Conhecido como ‘Zé de Jorge’, numa referência ao pai, o pequeno agricultor José Elias Lima Lopes começou a produzir sisal ainda na infância, quando trabalhava na roça da família. Ele vive com a mulher, filhos, genro e netos na zona rural de Valente, onde também são criados caprinos e ovinos para complementar a renda.
“Com 11 anos comecei a trabalhar com sisal, carregando fibra. Já fiz todos os processos do sisal. Até hoje, sobrevivo disso. Todo mundo daqui da região sobrevive dele. Nossa região é muito seca, por isso temos que possuir um manejo correto para ter um produto de boa qualidade, senão não temos um preço bom. O que eu produzo aqui vai para a indústria. Lá eles tratam a fibra, fazem todo o processo e comercializam”, disse ‘Zé de Jorge’. Ele ressaltou que o toque feminino também está presente na cadeia produtiva. “As próprias mulheres confeccionam o artesanato e não precisam ir para a cidade procurar emprego. Isso já ajuda a família”.
Liderança na produção
De acordo com dados da Apaeb, a produção de sisal diminuiu nos últimos anos, em função de crises financeiras e questões cambiais. Mesmo com as adversidades, o Brasil continua como o maior produtor mundial da fibra. A Bahia é o estado líder absoluto na produção, com 110 mil toneladas por ano, o que corresponde a 95% da produção nacional.

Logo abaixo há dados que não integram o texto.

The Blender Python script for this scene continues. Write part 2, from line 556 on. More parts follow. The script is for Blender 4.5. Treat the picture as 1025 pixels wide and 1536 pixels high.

Atualmente, mais de 500 famílias são associadas à Apaeb, mas outras milhares são beneficiadas pelas ações e pesquisas aplicadas na região. “Nossa associação tem 30 anos de existência. Temos quase quatro mil famílias integradas em 15 cidades da região. Não precisa ser sócio para se beneficiar dos projetos”, disse Ismael Ferreira.